— ENTRIES PROVIDED —
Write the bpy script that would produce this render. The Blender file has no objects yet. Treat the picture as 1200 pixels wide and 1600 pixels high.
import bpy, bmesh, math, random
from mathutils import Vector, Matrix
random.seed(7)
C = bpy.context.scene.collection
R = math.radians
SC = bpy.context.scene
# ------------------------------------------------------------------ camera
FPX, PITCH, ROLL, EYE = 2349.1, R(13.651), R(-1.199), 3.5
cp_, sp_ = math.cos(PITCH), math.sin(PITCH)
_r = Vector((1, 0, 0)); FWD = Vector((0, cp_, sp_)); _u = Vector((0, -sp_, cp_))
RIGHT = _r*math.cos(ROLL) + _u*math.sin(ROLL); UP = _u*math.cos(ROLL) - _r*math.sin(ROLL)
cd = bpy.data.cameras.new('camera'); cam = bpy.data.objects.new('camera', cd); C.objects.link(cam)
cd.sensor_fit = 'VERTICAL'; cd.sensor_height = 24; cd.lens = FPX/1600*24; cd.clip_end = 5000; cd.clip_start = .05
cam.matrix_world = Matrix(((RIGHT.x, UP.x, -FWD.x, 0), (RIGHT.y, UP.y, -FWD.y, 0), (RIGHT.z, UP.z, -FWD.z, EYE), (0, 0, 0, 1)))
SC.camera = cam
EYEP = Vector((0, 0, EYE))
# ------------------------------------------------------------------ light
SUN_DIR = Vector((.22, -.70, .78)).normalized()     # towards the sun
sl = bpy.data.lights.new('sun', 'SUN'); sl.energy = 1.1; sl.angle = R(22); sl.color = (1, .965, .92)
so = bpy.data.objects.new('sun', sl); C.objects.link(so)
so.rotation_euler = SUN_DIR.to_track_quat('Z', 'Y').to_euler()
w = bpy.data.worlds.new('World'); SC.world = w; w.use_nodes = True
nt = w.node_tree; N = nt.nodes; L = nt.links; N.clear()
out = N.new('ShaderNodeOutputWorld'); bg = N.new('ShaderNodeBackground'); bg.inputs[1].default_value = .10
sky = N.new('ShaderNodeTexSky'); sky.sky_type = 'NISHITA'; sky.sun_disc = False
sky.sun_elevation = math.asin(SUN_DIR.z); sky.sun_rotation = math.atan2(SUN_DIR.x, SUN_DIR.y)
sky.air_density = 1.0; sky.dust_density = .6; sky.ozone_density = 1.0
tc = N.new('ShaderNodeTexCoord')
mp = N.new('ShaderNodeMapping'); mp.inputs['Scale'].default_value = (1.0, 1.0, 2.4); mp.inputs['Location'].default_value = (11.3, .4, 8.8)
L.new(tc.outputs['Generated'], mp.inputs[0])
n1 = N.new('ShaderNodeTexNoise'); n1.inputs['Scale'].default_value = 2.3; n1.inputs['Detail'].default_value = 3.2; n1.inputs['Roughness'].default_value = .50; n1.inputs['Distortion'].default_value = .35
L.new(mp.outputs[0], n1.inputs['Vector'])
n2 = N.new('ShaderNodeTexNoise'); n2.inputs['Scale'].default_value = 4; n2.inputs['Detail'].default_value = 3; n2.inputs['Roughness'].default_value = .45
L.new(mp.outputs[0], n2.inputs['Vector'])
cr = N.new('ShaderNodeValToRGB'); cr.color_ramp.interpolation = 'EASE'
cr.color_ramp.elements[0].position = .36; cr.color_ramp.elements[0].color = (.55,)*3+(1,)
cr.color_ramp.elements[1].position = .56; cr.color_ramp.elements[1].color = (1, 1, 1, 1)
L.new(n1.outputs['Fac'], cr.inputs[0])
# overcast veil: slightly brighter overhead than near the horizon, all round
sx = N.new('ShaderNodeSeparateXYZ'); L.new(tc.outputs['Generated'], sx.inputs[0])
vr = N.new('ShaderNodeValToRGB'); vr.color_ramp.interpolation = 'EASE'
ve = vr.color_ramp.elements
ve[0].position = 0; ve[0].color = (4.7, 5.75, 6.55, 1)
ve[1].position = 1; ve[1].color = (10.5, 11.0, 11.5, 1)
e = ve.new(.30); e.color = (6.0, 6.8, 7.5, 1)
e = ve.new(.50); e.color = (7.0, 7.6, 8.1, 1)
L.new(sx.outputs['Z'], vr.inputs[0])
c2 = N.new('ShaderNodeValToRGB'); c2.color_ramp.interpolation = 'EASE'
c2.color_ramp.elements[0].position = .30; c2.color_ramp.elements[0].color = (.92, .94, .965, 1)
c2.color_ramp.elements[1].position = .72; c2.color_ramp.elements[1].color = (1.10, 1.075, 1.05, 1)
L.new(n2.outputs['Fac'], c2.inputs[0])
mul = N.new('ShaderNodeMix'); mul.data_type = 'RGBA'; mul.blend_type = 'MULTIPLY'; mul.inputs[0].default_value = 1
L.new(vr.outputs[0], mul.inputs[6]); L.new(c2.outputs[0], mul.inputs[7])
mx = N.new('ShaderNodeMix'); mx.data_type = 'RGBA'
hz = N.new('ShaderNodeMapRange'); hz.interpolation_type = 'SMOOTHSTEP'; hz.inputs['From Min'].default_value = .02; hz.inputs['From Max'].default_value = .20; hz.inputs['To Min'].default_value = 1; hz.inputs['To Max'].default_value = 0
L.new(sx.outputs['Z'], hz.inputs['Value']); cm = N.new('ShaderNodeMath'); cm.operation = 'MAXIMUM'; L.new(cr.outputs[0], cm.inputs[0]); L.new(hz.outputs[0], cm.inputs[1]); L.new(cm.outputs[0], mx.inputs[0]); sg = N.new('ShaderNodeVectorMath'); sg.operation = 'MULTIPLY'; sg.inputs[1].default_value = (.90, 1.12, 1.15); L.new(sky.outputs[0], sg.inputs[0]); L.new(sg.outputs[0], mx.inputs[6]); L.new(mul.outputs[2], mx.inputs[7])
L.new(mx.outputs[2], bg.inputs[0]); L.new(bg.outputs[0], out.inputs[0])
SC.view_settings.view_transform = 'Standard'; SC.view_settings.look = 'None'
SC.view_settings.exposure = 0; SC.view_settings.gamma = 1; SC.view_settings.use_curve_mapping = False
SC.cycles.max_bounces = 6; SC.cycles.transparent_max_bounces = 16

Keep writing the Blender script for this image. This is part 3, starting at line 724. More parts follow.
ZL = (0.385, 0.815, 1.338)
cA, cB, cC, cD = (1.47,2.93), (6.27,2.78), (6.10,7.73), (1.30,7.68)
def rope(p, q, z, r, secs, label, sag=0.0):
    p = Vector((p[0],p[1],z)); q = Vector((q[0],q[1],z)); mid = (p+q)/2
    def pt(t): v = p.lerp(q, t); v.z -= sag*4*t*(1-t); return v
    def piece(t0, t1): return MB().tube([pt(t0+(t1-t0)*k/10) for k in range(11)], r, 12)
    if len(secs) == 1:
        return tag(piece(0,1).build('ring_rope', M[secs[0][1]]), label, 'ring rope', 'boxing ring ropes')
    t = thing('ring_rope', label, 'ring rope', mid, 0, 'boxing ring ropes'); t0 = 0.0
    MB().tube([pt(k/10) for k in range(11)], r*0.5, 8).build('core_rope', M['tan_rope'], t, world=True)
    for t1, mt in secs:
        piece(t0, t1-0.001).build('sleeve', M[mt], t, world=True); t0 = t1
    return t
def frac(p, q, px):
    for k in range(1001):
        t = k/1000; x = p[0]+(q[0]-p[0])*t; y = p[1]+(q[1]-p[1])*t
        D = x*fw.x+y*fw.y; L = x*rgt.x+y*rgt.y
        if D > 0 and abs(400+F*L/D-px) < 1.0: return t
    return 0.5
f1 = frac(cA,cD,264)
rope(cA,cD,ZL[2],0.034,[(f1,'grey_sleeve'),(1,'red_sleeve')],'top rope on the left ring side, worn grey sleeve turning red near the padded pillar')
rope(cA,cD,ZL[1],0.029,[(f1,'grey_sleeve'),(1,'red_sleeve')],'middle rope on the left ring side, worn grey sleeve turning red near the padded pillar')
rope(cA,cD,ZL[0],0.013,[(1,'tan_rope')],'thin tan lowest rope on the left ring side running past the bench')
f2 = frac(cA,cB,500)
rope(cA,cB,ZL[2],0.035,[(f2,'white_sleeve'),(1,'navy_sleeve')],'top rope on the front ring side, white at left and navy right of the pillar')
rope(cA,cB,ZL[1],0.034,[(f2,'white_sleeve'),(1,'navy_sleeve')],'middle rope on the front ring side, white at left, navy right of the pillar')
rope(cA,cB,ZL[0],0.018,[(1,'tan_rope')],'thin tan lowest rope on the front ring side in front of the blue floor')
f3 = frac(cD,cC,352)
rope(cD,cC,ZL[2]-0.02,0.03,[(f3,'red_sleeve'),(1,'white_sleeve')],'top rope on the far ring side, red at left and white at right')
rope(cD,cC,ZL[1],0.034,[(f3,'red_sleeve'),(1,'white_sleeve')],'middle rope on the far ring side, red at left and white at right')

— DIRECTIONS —
Search the entries for the word "this" and copy every line that has it.

— FULL SOLUTION —
Write the bpy script that would produce this render. The Blender file has no objects yet. Treat the picture as 1200 pixels wide and 1600 pixels high.
Keep writing the Blender script for this image. This is part 3, starting at line 724. More parts follow.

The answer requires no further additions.